For this exercise, return only the lines from the line containing "col = col * (1 + lw[:, None]" through the line containing "return rid, np.clip(col, 0, 1), bwf, cc", both ends included, exactly as they are.

* begin Data shown *

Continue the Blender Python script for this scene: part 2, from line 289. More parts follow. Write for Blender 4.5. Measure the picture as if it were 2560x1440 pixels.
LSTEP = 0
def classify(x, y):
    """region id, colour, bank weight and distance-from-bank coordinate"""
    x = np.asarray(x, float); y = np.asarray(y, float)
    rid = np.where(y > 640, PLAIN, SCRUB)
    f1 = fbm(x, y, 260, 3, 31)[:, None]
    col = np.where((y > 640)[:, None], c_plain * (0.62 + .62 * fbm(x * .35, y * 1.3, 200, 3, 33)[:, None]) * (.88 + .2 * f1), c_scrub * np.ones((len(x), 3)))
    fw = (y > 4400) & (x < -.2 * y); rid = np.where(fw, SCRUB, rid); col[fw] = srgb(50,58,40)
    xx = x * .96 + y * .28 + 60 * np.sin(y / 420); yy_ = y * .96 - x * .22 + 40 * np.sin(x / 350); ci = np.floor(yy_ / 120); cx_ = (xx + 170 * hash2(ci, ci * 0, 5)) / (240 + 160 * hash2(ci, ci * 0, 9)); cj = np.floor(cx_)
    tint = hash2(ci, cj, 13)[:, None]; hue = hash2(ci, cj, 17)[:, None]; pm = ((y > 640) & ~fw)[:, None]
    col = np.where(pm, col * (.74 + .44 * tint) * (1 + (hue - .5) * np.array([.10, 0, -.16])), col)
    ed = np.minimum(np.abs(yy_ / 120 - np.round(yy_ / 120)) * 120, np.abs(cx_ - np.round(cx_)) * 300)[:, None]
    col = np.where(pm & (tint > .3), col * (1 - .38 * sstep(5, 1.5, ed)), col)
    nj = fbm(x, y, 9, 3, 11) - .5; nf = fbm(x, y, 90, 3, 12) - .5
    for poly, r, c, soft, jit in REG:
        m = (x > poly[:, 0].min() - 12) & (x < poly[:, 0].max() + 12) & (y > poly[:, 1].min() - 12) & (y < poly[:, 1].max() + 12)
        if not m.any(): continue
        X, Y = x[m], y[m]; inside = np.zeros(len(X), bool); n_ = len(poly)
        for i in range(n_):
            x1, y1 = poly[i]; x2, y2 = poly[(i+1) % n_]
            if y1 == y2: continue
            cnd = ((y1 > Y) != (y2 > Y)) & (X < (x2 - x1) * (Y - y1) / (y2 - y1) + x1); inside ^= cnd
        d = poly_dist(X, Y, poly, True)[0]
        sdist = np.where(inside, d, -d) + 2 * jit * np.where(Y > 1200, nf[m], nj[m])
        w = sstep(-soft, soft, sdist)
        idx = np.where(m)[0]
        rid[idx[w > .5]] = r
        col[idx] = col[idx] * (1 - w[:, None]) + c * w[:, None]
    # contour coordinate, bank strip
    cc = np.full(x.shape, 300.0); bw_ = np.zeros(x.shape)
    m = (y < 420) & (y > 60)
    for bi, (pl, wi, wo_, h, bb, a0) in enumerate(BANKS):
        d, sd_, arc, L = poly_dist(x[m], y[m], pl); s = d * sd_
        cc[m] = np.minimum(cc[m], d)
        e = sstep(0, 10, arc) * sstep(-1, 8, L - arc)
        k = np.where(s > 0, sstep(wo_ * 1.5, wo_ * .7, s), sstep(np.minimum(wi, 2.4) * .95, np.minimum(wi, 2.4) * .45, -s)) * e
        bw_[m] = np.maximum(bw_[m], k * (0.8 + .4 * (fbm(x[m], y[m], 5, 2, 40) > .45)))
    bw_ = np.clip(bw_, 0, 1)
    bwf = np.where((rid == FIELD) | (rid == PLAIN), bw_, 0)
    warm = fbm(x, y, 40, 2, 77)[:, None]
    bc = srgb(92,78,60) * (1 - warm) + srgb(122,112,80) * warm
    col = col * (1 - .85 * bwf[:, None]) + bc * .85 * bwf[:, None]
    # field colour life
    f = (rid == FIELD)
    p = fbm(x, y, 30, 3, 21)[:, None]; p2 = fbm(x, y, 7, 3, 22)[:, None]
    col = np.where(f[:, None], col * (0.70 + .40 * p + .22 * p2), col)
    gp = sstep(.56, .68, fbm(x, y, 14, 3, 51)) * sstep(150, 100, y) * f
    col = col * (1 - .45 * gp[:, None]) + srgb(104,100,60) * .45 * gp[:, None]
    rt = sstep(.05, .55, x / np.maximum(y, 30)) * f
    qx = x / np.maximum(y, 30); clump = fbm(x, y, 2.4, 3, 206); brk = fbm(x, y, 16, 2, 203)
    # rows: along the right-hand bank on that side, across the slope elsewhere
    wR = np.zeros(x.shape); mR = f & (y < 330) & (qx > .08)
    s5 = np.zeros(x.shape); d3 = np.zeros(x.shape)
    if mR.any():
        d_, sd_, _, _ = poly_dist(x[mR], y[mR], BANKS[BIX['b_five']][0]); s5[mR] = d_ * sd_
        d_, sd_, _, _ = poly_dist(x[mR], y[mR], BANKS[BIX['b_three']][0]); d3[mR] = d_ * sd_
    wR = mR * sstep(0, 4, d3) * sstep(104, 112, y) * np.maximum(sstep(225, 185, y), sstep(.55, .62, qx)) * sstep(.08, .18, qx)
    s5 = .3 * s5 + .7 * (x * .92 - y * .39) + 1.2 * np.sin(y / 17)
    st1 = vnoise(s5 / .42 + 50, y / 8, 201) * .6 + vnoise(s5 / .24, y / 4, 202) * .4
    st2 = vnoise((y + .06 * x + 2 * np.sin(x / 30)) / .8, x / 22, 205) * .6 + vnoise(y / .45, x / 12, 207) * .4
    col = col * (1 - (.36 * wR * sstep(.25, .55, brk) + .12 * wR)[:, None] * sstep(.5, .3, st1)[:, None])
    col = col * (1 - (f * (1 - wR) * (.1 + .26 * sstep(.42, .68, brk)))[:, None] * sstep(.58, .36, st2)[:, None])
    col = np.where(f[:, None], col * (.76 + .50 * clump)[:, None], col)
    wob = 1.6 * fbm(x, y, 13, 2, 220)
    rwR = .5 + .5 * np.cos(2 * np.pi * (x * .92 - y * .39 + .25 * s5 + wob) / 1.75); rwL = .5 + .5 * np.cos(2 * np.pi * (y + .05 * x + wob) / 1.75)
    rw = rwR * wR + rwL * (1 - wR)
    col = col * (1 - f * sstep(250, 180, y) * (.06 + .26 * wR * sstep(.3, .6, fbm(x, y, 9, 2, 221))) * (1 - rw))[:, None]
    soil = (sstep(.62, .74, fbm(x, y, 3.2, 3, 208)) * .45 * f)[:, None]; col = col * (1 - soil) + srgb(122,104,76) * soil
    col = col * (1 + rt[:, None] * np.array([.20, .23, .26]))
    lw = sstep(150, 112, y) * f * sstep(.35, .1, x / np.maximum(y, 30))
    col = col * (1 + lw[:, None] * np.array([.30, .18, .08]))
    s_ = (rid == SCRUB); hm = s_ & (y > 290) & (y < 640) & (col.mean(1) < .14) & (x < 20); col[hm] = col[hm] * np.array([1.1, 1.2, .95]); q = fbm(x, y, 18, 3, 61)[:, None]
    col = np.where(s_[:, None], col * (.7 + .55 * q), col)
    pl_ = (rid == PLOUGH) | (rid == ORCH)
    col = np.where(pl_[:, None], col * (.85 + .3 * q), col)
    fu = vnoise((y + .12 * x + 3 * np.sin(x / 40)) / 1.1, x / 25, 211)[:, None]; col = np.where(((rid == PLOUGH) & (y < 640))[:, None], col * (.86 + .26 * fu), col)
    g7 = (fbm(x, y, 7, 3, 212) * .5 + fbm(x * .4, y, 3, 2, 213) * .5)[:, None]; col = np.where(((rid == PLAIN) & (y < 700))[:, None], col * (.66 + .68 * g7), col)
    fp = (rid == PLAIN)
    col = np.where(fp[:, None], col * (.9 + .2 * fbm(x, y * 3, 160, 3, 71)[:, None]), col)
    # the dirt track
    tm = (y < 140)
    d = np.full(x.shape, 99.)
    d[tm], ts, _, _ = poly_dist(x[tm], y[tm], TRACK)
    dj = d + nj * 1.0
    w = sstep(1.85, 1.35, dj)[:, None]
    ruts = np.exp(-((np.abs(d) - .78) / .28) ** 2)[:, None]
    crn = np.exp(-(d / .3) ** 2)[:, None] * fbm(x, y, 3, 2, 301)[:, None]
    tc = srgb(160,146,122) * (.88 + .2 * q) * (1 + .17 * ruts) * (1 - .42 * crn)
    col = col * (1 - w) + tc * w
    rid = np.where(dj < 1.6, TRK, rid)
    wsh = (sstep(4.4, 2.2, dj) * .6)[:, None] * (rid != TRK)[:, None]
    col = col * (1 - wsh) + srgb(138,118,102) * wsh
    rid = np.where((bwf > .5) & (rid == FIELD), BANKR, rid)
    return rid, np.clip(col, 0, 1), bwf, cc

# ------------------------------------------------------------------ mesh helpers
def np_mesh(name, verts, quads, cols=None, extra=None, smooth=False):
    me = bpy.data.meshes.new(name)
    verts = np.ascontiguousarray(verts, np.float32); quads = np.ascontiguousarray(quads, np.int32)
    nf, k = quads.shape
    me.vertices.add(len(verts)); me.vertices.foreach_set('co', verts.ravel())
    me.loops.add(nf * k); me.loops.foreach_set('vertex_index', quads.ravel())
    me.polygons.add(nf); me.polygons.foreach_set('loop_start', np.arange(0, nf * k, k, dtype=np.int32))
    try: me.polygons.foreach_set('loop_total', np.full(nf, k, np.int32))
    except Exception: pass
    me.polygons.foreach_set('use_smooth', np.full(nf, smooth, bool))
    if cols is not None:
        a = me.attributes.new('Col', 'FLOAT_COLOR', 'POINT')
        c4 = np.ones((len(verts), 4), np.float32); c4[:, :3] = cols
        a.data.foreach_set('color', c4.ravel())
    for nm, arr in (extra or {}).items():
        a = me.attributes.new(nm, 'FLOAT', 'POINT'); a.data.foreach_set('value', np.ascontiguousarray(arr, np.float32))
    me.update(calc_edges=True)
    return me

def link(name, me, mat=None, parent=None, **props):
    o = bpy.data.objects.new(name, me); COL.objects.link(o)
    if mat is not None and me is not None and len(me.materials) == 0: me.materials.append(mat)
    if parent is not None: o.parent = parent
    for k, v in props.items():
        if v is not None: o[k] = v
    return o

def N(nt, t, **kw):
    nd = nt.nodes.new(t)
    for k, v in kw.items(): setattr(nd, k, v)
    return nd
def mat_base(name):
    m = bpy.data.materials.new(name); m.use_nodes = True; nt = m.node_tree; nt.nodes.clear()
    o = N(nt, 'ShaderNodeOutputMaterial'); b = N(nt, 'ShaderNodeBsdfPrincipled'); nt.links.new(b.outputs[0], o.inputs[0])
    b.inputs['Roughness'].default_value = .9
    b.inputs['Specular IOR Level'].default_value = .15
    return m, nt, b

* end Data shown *

▶ [Solution to this task]
    col = col * (1 + lw[:, None] * np.array([.30, .18, .08]))
    s_ = (rid == SCRUB); hm = s_ & (y > 290) & (y < 640) & (col.mean(1) < .14) & (x < 20); col[hm] = col[hm] * np.array([1.1, 1.2, .95]); q = fbm(x, y, 18, 3, 61)[:, None]
    col = np.where(s_[:, None], col * (.7 + .55 * q), col)
    pl_ = (rid == PLOUGH) | (rid == ORCH)
    col = np.where(pl_[:, None], col * (.85 + .3 * q), col)
    fu = vnoise((y + .12 * x + 3 * np.sin(x / 40)) / 1.1, x / 25, 211)[:, None]; col = np.where(((rid == PLOUGH) & (y < 640))[:, None], col * (.86 + .26 * fu), col)
    g7 = (fbm(x, y, 7, 3, 212) * .5 + fbm(x * .4, y, 3, 2, 213) * .5)[:, None]; col = np.where(((rid == PLAIN) & (y < 700))[:, None], col * (.66 + .68 * g7), col)
    fp = (rid == PLAIN)
    col = np.where(fp[:, None], col * (.9 + .2 * fbm(x, y * 3, 160, 3, 71)[:, None]), col)
    # the dirt track
    tm = (y < 140)
    d = np.full(x.shape, 99.)
    d[tm], ts, _, _ = poly_dist(x[tm], y[tm], TRACK)
    dj = d + nj * 1.0
    w = sstep(1.85, 1.35, dj)[:, None]
    ruts = np.exp(-((np.abs(d) - .78) / .28) ** 2)[:, None]
    crn = np.exp(-(d / .3) ** 2)[:, None] * fbm(x, y, 3, 2, 301)[:, None]
    tc = srgb(160,146,122) * (.88 + .2 * q) * (1 + .17 * ruts) * (1 - .42 * crn)
    col = col * (1 - w) + tc * w
    rid = np.where(dj < 1.6, TRK, rid)
    wsh = (sstep(4.4, 2.2, dj) * .6)[:, None] * (rid != TRK)[:, None]
    col = col * (1 - wsh) + srgb(138,118,102) * wsh
    rid = np.where((bwf > .5) & (rid == FIELD), BANKR, rid)
    return rid, np.clip(col, 0, 1), bwf, cc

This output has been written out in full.